EVENING SPIRITUAL DIARY FOR 10/23/2025 10:05 PM
My Worship Time Focus: PT-1 “The Options Presented”
Bible Reading & Meditation Reference: 2 Peter 1:8-9
Message of the verses: “For if these qualities are yours and are increasing, they render you neither useless nor unfruitful in the true knowledge of our Lord Jesus Christ. For he who lacks these qualities in blind or short-sighted, having forgotten his purification from his former sins.”

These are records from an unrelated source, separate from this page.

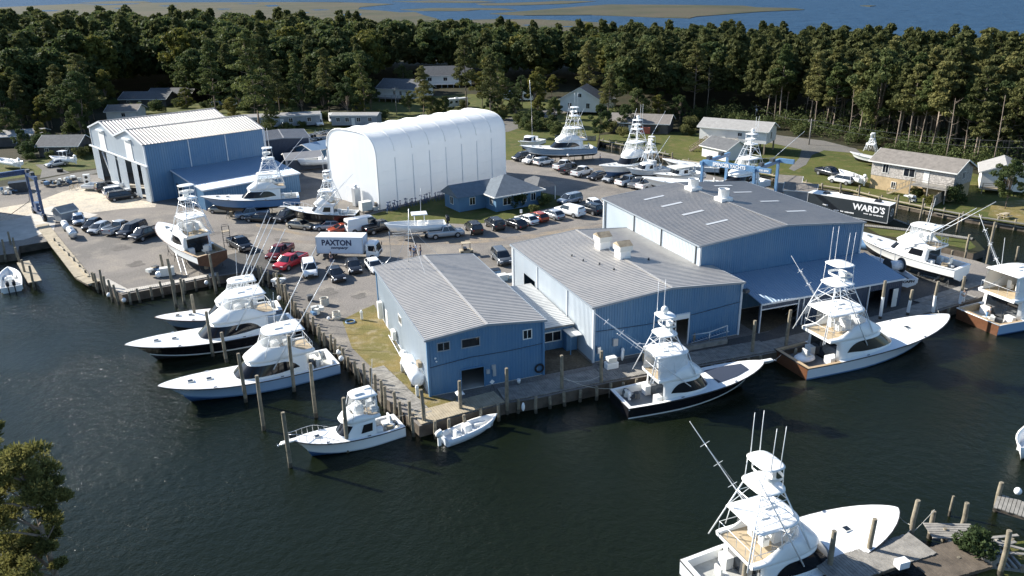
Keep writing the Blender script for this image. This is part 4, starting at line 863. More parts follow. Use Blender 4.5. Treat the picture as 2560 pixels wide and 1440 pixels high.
def car_parts(kind, cap=False):
    key = (kind, cap)
    if key in CMESH: return CMESH[key]
    K = KINDS[kind]; L, W = K['L'], K['W']; hw = W/2; z0 = .24 if kind in ('sedan', 'hatch', 'minivan') else .36; out = []
    mb = MB(); rings = [sec((x-.5)*L, hw*f, z0+(.1 if x in (0, 1) else 0), z) for x, f, z in K['prof']]
    mb.loft(rings[::-1], True, True, 0, True)
    for xw in (.19, .80):
        for s_ in (-1, 1): mb.cyl(((xw-.5)*L, s_*(hw-.12), K['wr']), ((xw-.5)*L, s_*(hw+.012), K['wr']), K['wr']*1.16, K['wr']*1.16, 16, 1)
    if 'bed' in K and not cap:
        b0, b1 = K['bed']; mb.box((((b0+b1)/2-.5)*L, 0, 1.215), ((b1-b0)*L, W*.8, .04), 0, 1)
        for s_ in (-1, 1): mb.box((((b0+b1)/2-.5)*L, s_*(hw-.13), 1.26), ((b1-b0)*L+.1, .14, .1))
        mb.box(((b0-.5)*L-.02, 0, 1.26), (.1, W*.86, .1))
    out.append(('body', mb, ['PAINT', 'black']))
    x0, x1, r0, r1, zr = K['cab']; zb = max(p[2] for p in K['prof'])-.05; hb, ht = hw*.94, hw*.74
    if cap: x0, r0 = .02, .04
    # glasshouse
    g = MB(); k = 1 if not K.get('panel') else 1
    def ring(z, a, b, h, ins=0.): a = (a-.5)*L; b = (b-.5)*L; return [(a+.02, -h, z), (a+(b-a)*.5, -h*1.01, z), (b-.10, -h, z), (b+.06, -h*.6, z), (b+.06, h*.6, z), (b-.10, h, z), (a+(b-a)*.5, h*1.01, z), (a+.02, h, z), (a-.02, h*.7, z), (a-.02, -h*.7, z)][::-1]
    zt = zr-.07
    f = (zt-zb)/(zr-zb)
    g.loft([ring(zb, x0, x1, hb), ring(zt, x0+(r0-x0)*f, x1+(r1-x1)*f, hb+(ht-hb)*f)][::-1], True, False, 0, False)
    if K.get('panel') or cap:
        xs = .60 if K.get('panel') else .40
        p = MB(); p.loft([ring(zb, x0-.002, xs, hb+.02), ring(zr-.1, r0-.002, xs-.0, ht*1.12+.02), ring(zr, r0+.01, xs-.01, ht+.0)][::-1], True, True, 0, False); out.append(('cargo_shell', p, ['PAINT']))
        if K.get('panel'):
            q = MB(); q.box(((x0-.5)*L-.06, .38, 1.75), (.04, .5, .5)); q.box(((x0-.5)*L-.06, -.38, 1.75), (.04, .5, .5)); out.append(('rear_window', q, ['glass']))
    out.append(('window', g, ['glass']))
    r = MB(); r.loft([ring(zt-.01, x0+(r0-x0)*f, x1+(r1-x1)*f, (hb+(ht-hb)*f)+.015), ring(zr-.01, r0, r1, ht+.01), ring(zr+.03, r0+.03, r1-.03, ht*.82)][::-1], True, True, 0, True)
    # pillars
    def P3(xf, s_, z): fz = (z-zb)/(zr-zb); return ((x0+(r0-x0)*fz-.5)*L if xf == 0 else ((x1+(r1-x1)*fz-.5)*L if xf == 1 else ((x0+(x1-x0)*xf)+((r0+(r1-r0)*xf)-(x0+(x1-x0)*xf))*fz-.5)*L), s_*(hb+(ht-hb)*fz+.012), z)
    for s_ in (-1, 1):
        for xf, ww in ((.02, .16), (.52, .10), (.985, .10)): strip(r, P3(xf, s_, zb), P3(xf, s_, zt), ww*.7, .05)
    out.append(('roof', r, ['PAINT']))
    for s_ in (-1, 1):
        m_ = MB(); m_.box(((x1-.5)*L-.25, s_*(hw+.06), zb+.12), (.12, .16, .12)); out.append(('side_mirror', m_, ['PAINT']))
        m_ = MB(); m_.box((L/2-.10, s_*hw*.66, (K['prof'][-1][2]+.02)), (.16, hw*.38, .16)); out.append(('headlight', m_, ['lamp']))
        m_ = MB(); m_.box((-L/2+.04, s_*hw*.72, K['prof'][0][2]-.12), (.1, hw*.28, .18)); out.append(('tail_light', m_, ['red_lamp']))
    m_ = MB(); m_.box((L/2+.01, 0, .45), (.10, hw*1.5, .14)); m_.box((L/2-.0, 0, .63), (.08, hw*.8, .14)); m_.box((-L/2-.01, 0, .5), (.10, hw*1.5, .14)); out.append(('bumper', m_, ['chrome' if kind in ('pickup',) else 'black']))
    res = [(n, b.mesh(n, [('black' if q == 'PAINT' else q) for q in mm]), 'PAINT' in mm) for n, b, mm in out]
    w_ = MB(); w_.cyl((0, -.1, 0), (0, .1, 0), K['wr'], K['wr'], 16); ri = MB(); ri.cyl((0, -.115, 0), (0, .115, 0), K['wr']*.62, K['wr']*.62, 10)
    res2 = (w_.mesh('wheel', ['rubber']), ri.mesh('rim', ['rim']))
    CMESH[key] = (res, res2, K); return CMESH[key]
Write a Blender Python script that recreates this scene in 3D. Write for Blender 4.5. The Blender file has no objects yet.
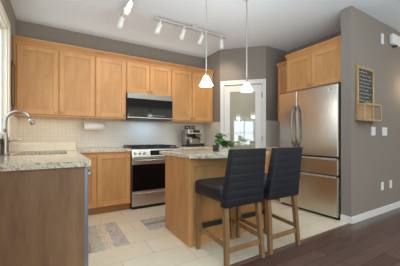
import bpy, bmesh, math, random
from mathutils import Vector, Matrix
random.seed(7)
SC = bpy.context.scene
COL = SC.collection
R = math.radians

# ------------------------------------------------------------------ camera
cam_d = bpy.data.cameras.new('camera')
cam = bpy.data.objects.new('camera', cam_d); COL.objects.link(cam)
cam.location = (0, 0, 1.077)
cam.rotation_euler = (R(90), 0, -0.542)
cam_d.sensor_width = 36; cam_d.lens = 236.27 / 400 * 36
cam_d.shift_y = (137.565 - 133) / 400
cam_d.clip_start = 0.02
SC.camera = cam

# ------------------------------------------------------------------ world and light
W = bpy.data.worlds.new('world'); SC.world = W; W.use_nodes = True
bg = W.node_tree.nodes['Background']
bg.inputs[0].default_value = (0.80, 0.90, 1.0, 1); bg.inputs[1].default_value = 0.58

def area(name, loc, rot, sx, sy, power, col):
    l = bpy.data.lights.new(name, 'AREA'); l.shape = 'RECTANGLE'; l.size = sx; l.size_y = sy
    l.energy = power; l.color = col
    o = bpy.data.objects.new(name, l); o.location = loc; o.rotation_euler = rot
    COL.objects.link(o); return o
# daylight through the large glazed openings of the living room behind the camera
area('daylight_rear', (3.3, -4.35, 1.45), (R(90), 0, 0), 5.6, 2.3, 106, (1.0, 0.93, 0.75))
area('daylight_side', (7.3, -1.4, 1.45), (R(90), 0, R(90)), 5.0, 2.3, 8, (0.6, 0.8, 1.0))
area('daylight_sink_window', (-.60, 2.86, 1.7), (0, R(-90), 0), 1.1, 1.0, 9.6, (0.84, 0.92, 1.0))
area('daylight_viewer_window', (-.60, .20, 1.25), (0, R(-90), 0), .9, 1.0, 26, (0.72, 0.87, 1.0))
# soft fills added at ceiling height for ambient light, without fixtures
area('ceiling_fill_kitchen', (0.75, 2.3, 2.715), (0, 0, 0), 0.6, 0.6, 9.5, (1.0, 0.96, 0.87))
area('ceiling_fill_living', (1.6, -0.6, 2.715), (0, 0, 0), 1.6, 1.6, 11, (0.85, 0.97, 1.0))
# upward fill added behind the camera to lift the ceiling, no lamp there
area('upward_fill', (1.0, -0.9, 1.2), (R(180), 0, 0), 1.8, 1.4, 106, (0.66, 0.90, 1.0))
# unseen strip fill above the wall cabinets, added to brighten ceiling and wall
area('cabinet_top_fill', (1.05, 3.95, 2.40), (R(215), 0, 0), 3.0, 0.2, 2.4, (1.0, 0.99, 0.86))
# unseen area fill at pendant height, added to brighten the kitchen ceiling
area('island_upfill', (1.62, 2.08, 1.62), (R(180), 0, 0), 1.1, 0.6, 6.2, (0.96, 0.97, 0.96))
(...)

I have mentioned that having a difficult time in totally understanding this first part of Peter’s second letter, and I really believe that this is something that I need to understand in a much better way. The last few SD’s on 2 Peter came from quotations from Dr. Warren W. Wiersbe’s commentary and I have to say that he, who is now with the Lord, has been like a mentor to me for many years as I have been writing my Spiritual Diaries. Dr. Wiersbe has a series of what he called “Be Books” and these books that he wrote were his commentary on the entire Bible. I remember many years ago that my daughter and her husband bought me his entire collection of these “Be Books” for a Christmas present. I am very thankful for this thoughtful gift as some of them are pretty worn out from using them. This evening I am going back to John MacArthur’s commentary on 2nd Peter and I will have to decide if I want to continue looking at Dr. Wiersbe’s commentaries on this section once I get done with MacArthur’s commentary on these verses.
MacArthur begins by writing “God certainly does not want His children miserable and doubting His gift of salvation; instead He desires and delights in their joy and confidence (cf. Pss. 5:11; 33:1; 90:14; 105:43; John 15:11; Acts 13:52; Rom. 5:13). If Christians are to fully enjoy their assurance as God desires for them, they must consider the two options Peter presents in this passage and choose the positive one rather than the negative.”
I will now begin looking at the Positive part that Peter writes about as he calls for pursuing these qualities (the preceding list of virtues that we have just gone over during the last several SD’s which spoke of virtues), and sets forth the result of doing so. “The phrase rendered are yours and are increasing is a strong expression drawn from two present participles (huparchonia and pleonazonia)” writes MacArthur. He goes on to write “The first denotes owning property in an abiding sense, and the second refers to possessing more than enough, even too much, of something. If the virtues are abundantly present in a believer’s life and actually on the increase, that reality will render (‘make,’ ‘set in order’) him as neither spiritually useless nor unfruitful.
“Useless (argos), meaning ‘inactive,’ or ‘idle’ when employed in the New Testament, always describes something inoperative or unserviceable (cf. Matt. 12:36; 20:3, 6; 1 Tim. 5:13; Titus 1:12; James 2:20). Unfruitful (akarpos) or ‘barren’ is sometimes used in connection with unbelief or apostasy. For example, Paul warned against the ‘unfruitful deeds of darkness’ (Eph. 5:11). Jude described apostates as ‘autumn trees without fruit, doubly dead, uprooted’ (Jude 12). Matthew 13:22 and Mark 4:19 use it as they record Jesus’ description of superficial believers in the parable of the soils. It can refer even to true believers who are for a time unproductive (Titus 3:14; cf. 1 Cor. 14:14). If Christians pursue the virtues Peter outlined, their lives will be increasingly productive spiritually. But if those qualities are not present, believers are likely to be indistinguishable from the superficial professors Jesus described in His parable.”